Confidentiality and Integrity

If the raw version of the protocol is used (protocol ws://) then the transfered data is exposed to eavesdropping and potential on-the-fly alteration.

Example of capture using Wireshark and searching for password exchanges in the stored PCAP file, not printable characters has been explicitly removed from the command result:

$ grep -aE '(password)' capture.pcap
{"login":"bob","password":"bob123"}

There is a way to check, at WebSocket endpoint level, if the channel is secure by calling the method isSecure() on the session object instance.

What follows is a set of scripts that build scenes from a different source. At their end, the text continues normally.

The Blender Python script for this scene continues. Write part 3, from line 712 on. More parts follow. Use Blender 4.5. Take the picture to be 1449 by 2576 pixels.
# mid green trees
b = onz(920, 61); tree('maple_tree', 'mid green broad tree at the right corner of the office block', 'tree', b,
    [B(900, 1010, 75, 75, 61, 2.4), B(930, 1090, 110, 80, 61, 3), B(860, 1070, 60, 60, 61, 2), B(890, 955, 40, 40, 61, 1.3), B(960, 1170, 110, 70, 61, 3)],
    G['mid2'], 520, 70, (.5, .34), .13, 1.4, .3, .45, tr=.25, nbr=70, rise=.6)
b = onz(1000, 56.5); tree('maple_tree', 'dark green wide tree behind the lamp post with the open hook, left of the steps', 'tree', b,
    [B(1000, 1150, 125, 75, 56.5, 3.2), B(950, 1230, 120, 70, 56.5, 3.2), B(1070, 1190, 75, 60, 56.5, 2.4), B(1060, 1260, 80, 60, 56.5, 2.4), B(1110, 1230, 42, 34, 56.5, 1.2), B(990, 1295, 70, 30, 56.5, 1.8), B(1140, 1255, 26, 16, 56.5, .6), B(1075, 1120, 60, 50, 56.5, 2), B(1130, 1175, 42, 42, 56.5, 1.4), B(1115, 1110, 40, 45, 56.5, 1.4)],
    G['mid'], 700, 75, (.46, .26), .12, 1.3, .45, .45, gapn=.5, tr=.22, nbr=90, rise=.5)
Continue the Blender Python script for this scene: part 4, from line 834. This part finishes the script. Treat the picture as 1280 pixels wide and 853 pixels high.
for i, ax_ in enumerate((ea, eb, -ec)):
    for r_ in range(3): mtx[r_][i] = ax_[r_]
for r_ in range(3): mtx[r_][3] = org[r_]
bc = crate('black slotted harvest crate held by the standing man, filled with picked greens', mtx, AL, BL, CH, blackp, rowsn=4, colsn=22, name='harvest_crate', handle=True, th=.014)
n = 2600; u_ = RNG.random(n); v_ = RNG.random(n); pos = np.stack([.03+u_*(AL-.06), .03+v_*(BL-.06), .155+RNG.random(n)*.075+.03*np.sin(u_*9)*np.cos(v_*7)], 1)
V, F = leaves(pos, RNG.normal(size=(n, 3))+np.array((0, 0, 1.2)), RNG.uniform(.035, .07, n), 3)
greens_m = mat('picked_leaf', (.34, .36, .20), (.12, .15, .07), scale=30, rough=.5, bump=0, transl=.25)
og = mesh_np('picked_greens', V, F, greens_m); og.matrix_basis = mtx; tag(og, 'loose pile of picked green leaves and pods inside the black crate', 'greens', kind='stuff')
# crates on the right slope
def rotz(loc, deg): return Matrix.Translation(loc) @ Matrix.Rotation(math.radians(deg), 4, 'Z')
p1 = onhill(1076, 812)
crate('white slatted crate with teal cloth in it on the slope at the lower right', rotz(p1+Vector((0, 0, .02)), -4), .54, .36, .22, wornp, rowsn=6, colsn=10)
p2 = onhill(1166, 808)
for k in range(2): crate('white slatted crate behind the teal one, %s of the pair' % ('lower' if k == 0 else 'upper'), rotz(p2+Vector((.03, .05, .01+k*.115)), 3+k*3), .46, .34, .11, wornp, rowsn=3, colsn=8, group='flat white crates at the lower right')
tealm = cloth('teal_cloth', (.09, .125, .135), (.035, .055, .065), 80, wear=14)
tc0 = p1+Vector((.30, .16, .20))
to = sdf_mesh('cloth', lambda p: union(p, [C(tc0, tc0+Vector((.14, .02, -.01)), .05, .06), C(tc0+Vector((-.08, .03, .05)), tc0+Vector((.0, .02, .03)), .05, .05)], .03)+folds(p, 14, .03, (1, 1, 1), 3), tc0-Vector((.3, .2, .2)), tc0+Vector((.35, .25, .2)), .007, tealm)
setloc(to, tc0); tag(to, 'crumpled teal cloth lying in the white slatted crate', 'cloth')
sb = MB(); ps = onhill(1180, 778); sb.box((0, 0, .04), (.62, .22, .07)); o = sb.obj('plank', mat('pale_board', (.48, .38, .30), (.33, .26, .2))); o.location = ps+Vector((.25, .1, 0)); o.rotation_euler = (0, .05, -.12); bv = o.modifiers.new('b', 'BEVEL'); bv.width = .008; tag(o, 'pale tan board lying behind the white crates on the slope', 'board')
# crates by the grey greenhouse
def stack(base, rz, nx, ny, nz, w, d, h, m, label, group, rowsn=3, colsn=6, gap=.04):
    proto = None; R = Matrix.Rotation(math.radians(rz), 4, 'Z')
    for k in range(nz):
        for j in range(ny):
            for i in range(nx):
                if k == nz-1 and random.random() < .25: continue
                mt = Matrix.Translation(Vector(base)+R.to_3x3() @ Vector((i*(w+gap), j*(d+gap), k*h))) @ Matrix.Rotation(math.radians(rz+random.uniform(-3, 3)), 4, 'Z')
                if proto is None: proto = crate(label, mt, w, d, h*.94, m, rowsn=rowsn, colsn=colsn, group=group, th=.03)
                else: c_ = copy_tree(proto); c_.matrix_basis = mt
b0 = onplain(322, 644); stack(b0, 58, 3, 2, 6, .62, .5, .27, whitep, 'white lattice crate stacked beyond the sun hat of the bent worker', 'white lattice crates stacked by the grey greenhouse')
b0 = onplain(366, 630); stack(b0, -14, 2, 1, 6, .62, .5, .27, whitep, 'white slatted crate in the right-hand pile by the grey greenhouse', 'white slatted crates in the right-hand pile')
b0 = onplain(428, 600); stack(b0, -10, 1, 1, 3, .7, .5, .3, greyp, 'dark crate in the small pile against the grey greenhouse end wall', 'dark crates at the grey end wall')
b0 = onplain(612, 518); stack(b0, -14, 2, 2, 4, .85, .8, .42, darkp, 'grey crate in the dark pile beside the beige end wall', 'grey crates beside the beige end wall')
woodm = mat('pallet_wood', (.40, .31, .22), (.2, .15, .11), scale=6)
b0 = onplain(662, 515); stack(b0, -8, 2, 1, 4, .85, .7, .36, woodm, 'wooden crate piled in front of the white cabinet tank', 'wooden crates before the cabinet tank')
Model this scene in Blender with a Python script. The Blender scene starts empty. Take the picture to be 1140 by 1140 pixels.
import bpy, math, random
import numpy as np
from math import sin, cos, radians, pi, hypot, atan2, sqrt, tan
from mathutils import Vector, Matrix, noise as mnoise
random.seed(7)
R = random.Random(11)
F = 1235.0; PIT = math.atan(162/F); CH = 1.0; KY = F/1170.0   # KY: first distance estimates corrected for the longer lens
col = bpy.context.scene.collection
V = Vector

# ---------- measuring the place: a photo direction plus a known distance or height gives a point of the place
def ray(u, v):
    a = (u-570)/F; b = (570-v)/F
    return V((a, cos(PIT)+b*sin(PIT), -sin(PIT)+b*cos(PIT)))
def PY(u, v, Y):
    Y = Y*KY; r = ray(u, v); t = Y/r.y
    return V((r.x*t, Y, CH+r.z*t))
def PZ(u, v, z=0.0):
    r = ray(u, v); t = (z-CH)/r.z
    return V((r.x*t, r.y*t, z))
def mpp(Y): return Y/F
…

Example of implementation in the method of the endpoint in charge of setup of the session and affects the message handler:

/**
 * Handle the beginning of an exchange
 *
 * @param session Exchange session information
 */
@OnOpen
public void start(Session session) {
    ...
    //Affect a new message handler instance in order to process the exchange only if the channel is secured
    if(session.isSecure()) {
        session.addMessageHandler(new AuthenticationMessageHandler(session.getBasicRemote()));
    }else{
        LOG.info("[AuthenticationEndpoint] Session {} do not use a secure channel so no message handler " + 
                 "was affected for processing and session was explicitly closed !", session.getId());
        try{
            session.close(new CloseReason(CloseReason.CloseCodes.CANNOT_ACCEPT,"Insecure channel used !"));
        }catch(IOException e){
            LOG.error("[AuthenticationEndpoint] Session {} cannot be explicitly closed !", session.getId(),
                      e);
        }

    }
    LOG.info("[AuthenticationEndpoint] Session {} message handler affected for processing", session.getId());
}

Expose WebSocket endpoints only on wss:// protocol (WebSockets over SSL/TLS) in order to ensure Confidentiality and Integrity of the traffic like using HTTP over SSL/TLS to secure HTTP exchanges.